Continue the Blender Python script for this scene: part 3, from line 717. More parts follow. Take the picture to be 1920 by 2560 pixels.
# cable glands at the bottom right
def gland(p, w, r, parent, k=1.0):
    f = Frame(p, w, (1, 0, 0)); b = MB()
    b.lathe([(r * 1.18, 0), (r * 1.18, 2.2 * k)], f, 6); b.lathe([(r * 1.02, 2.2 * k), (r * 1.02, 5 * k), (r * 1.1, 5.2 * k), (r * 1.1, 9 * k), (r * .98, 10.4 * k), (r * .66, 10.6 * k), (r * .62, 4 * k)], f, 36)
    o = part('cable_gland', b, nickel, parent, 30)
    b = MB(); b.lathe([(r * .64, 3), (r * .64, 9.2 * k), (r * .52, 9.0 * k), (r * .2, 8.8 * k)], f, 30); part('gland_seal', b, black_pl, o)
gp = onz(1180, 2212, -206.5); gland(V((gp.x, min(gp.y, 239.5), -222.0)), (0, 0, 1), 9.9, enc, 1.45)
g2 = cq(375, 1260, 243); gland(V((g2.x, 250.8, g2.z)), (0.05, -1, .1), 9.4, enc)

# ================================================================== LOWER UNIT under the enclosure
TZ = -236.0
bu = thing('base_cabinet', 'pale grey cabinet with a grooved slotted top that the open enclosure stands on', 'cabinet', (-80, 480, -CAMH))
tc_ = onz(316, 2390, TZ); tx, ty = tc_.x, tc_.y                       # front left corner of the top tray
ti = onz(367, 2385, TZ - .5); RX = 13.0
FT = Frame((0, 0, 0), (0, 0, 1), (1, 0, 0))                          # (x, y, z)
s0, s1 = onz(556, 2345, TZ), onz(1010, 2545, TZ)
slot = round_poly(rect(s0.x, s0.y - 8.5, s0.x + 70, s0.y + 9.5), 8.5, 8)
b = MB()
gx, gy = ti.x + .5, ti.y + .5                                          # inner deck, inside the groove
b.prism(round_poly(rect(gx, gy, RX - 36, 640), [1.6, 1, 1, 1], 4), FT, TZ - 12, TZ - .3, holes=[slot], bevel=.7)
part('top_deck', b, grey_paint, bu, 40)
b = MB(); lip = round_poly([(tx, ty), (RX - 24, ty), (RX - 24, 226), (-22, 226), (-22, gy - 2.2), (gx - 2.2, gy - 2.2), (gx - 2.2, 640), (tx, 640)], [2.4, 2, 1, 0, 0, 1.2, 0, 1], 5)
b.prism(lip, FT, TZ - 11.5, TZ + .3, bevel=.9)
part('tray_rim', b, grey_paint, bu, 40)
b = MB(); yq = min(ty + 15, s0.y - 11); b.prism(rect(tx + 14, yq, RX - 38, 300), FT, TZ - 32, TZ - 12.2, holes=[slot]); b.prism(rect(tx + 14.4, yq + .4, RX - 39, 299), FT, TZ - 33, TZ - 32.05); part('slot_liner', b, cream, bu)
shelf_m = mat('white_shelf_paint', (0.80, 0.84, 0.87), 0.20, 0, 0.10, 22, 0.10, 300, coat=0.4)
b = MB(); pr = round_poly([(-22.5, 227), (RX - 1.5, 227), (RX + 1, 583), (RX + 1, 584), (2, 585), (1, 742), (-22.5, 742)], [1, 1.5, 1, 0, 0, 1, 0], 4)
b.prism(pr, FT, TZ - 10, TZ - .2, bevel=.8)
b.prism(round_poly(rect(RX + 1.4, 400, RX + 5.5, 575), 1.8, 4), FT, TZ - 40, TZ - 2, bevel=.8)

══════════

Type the material above out again, exactly.

_OUTPUT BELOW_.
Continue the Blender Python script for this scene: part 3, from line 717. More parts follow. Take the picture to be 1920 by 2560 pixels.
# cable glands at the bottom right
def gland(p, w, r, parent, k=1.0):
    f = Frame(p, w, (1, 0, 0)); b = MB()
    b.lathe([(r * 1.18, 0), (r * 1.18, 2.2 * k)], f, 6); b.lathe([(r * 1.02, 2.2 * k), (r * 1.02, 5 * k), (r * 1.1, 5.2 * k), (r * 1.1, 9 * k), (r * .98, 10.4 * k), (r * .66, 10.6 * k), (r * .62, 4 * k)], f, 36)
    o = part('cable_gland', b, nickel, parent, 30)
    b = MB(); b.lathe([(r * .64, 3), (r * .64, 9.2 * k), (r * .52, 9.0 * k), (r * .2, 8.8 * k)], f, 30); part('gland_seal', b, black_pl, o)
gp = onz(1180, 2212, -206.5); gland(V((gp.x, min(gp.y, 239.5), -222.0)), (0, 0, 1), 9.9, enc, 1.45)
g2 = cq(375, 1260, 243); gland(V((g2.x, 250.8, g2.z)), (0.05, -1, .1), 9.4, enc)

# ================================================================== LOWER UNIT under the enclosure
TZ = -236.0
bu = thing('base_cabinet', 'pale grey cabinet with a grooved slotted top that the open enclosure stands on', 'cabinet', (-80, 480, -CAMH))
tc_ = onz(316, 2390, TZ); tx, ty = tc_.x, tc_.y                       # front left corner of the top tray
ti = onz(367, 2385, TZ - .5); RX = 13.0
FT = Frame((0, 0, 0), (0, 0, 1), (1, 0, 0))                          # (x, y, z)
s0, s1 = onz(556, 2345, TZ), onz(1010, 2545, TZ)
slot = round_poly(rect(s0.x, s0.y - 8.5, s0.x + 70, s0.y + 9.5), 8.5, 8)
b = MB()
gx, gy = ti.x + .5, ti.y + .5                                          # inner deck, inside the groove
b.prism(round_poly(rect(gx, gy, RX - 36, 640), [1.6, 1, 1, 1], 4), FT, TZ - 12, TZ - .3, holes=[slot], bevel=.7)
part('top_deck', b, grey_paint, bu, 40)
b = MB(); lip = round_poly([(tx, ty), (RX - 24, ty), (RX - 24, 226), (-22, 226), (-22, gy - 2.2), (gx - 2.2, gy - 2.2), (gx - 2.2, 640), (tx, 640)], [2.4, 2, 1, 0, 0, 1.2, 0, 1], 5)
b.prism(lip, FT, TZ - 11.5, TZ + .3, bevel=.9)
part('tray_rim', b, grey_paint, bu, 40)
b = MB(); yq = min(ty + 15, s0.y - 11); b.prism(rect(tx + 14, yq, RX - 38, 300), FT, TZ - 32, TZ - 12.2, holes=[slot]); b.prism(rect(tx + 14.4, yq + .4, RX - 39, 299), FT, TZ - 33, TZ - 32.05); part('slot_liner', b, cream, bu)
shelf_m = mat('white_shelf_paint', (0.80, 0.84, 0.87), 0.20, 0, 0.10, 22, 0.10, 300, coat=0.4)
b = MB(); pr = round_poly([(-22.5, 227), (RX - 1.5, 227), (RX + 1, 583), (RX + 1, 584), (2, 585), (1, 742), (-22.5, 742)], [1, 1.5, 1, 0, 0, 1, 0], 4)
b.prism(pr, FT, TZ - 10, TZ - .2, bevel=.8)
b.prism(round_poly(rect(RX + 1.4, 400, RX + 5.5, 575), 1.8, 4), FT, TZ - 40, TZ - 2, bevel=.8)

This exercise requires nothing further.